1.      Pembenahan Struktur Ekonomi Makro
2.      Liberalisasi dan Optimalisasi Mekanisme Pasar
3.      Pembenahan Kebijakan Moneter
4.      Pembenahan Sektor Fiskal dan Finansial
Privatisasi, akar dari masalah ini tidak hanya parsial pada aspek impor dan harga seperti yang sering didengungkan oleh pemerintah dan pers. Lebih besar dari itu, ternyata negara dan rakyat Indonesia tidak lagi punya kedaulatan, yakni kekuatan dalam mengatur produksi, distribusi dan konsumsi di sektor pangan. Saat ini di sektor pangan, kita telah tergantung oleh mekanisme pasar yang dikuasai oleh segelintir perusahaan raksasa. Privatisasi sektor pangan yang notabene merupakan kebutuhan pokok rakyat, tentunya tidak sesuai dengan mandat konstitusi RI, yang menyatakan bahwa “Cabang-cabang produksi yang menguasai hajat hidup orang banyak dikuasai oleh negara dan digunakan sebesar-besarnya untuk kemakmuran rakyat”. Faktanya, Bulog dijadikan privat, dan industri hilir pangan hingga distribusi (ekspor-impor) dikuasai oleh perusahaan seperti Cargill dan Charoen Phokpand. Mayoritas rakyat Indonesia jika tidak bekerja menjadi kuli di sektor pangan, pasti menjadi konsumen atau end-user. Privatisasi ini pun berdampak serius, sehingga berpotensi besar dikuasainya sektor pangan hanya oleh monopoli atau oligopoli (kartel), seperti yang sudah terjadi saat ini.
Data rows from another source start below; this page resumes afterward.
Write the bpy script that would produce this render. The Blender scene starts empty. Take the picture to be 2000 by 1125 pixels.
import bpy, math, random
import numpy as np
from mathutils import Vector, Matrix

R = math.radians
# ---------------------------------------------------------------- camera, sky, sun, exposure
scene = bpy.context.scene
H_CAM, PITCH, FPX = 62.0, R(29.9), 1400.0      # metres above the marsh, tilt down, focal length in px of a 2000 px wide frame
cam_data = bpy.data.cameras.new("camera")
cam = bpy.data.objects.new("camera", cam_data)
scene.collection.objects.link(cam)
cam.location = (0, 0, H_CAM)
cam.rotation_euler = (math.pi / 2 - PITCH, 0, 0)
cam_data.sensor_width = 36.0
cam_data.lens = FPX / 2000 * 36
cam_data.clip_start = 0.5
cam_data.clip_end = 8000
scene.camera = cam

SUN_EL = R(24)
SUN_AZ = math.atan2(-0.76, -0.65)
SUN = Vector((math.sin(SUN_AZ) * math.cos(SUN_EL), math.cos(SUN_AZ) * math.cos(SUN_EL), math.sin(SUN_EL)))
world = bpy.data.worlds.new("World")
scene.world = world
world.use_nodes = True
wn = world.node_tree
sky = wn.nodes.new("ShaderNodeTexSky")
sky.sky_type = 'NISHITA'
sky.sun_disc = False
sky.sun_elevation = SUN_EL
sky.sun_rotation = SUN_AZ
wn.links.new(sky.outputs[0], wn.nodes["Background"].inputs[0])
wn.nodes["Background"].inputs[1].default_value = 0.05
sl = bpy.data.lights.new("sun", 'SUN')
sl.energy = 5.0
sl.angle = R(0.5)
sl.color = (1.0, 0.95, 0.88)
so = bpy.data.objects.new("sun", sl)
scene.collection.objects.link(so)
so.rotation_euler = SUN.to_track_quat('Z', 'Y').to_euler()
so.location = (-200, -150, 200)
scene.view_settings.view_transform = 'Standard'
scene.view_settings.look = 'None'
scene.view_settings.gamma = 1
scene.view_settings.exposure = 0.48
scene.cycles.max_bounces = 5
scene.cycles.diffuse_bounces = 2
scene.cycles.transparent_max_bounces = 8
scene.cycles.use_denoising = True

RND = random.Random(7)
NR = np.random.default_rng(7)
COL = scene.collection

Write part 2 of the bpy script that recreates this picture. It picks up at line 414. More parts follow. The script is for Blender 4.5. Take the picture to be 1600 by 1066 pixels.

Liberalisasi, disebabkan oleh kebijakan dan praktek yang menyerahkan urusan pangan kepada pasar (1998, Letter of Intent IMF), serta mekanisme perdagangan pertanian yang ditentukan oleh perdagangan bebas (1995, Agreement on Agriculture, WTO). Akibatnya negara dikooptasi menjadi antek perdagangan bebas. Negara ini pun melakukan upaya liberalisasi terhadap hal yang harusnya merupakan state obligation terhadap rakyat. Market access Indonesia dibuka lebar-lebar, bahkan hingga 0% seperti kedelai (1998, 2008) dan beras (1998). Sementara domestic subsidy untuk petani kita terus berkurang (tanah, irigasi, pupuk, bibit, teknologi dan insentif harga). Di sisi lain, eksport subsidi dari negara-negara overproduksi pangan seperti AS dan Uni Eropa beserta perusahaan-perusahaannya malah meningkat. Indonesia pun dibanjiri barang pangan murah, sehingga pasar dan harga domestik kita hancur. Hal ini jelas membunuh petani kita.
Deregulasi, beberapa kebijakan sangat dipermudah untuk perusahaan besar yang mengalahkan pertanian rakyat. Seperti contoh UU No. 1/1967 tentang PMA, UU No. 4/2004 tentang Sumber Daya Air, Perpres 36 dan 65/2006, UU No. 18/2003 Tentang Perkebunan, dan yang termutakhir UU No. 25/2007 tentang Penanaman Modal. Dengan kemudahan regulasi ini, upaya privatisasi menuju monopoli atau kartel di sektor pangan semakin terbuka. Hal ini semakin parah dengan tidak diupayakannya secara serius pembangunan koperasi-koperasi dan UKM dalam produksi, distribusi dan konsumsi di sektor pangan.
Dengan sistem kebijakan dan praktek ini, Indonesia kini tergantung kepada pasar internasional (harga dan tren komoditas). Maka saat terjadi perubahan pola-pola produksi – distribusi – konsumsi secara internasional, kita langsung terkena dampaknya. Kasus kedelai 2008 ini sebenarnya bukanlah yang pertama, karena ada kasus-kasus sebelumnya (beras pada tahun 1998, susu pada tahun 2007, dan minyak goreng pada tahun 2007). Hal ini akan sedikit banyak serupa pada beberapa komoditas pangan yang sangat vital bagi rakyat yang masih tergantung pada pasar internasional: beras, kedelai, jagung, gula, singkong dan minyak goreng.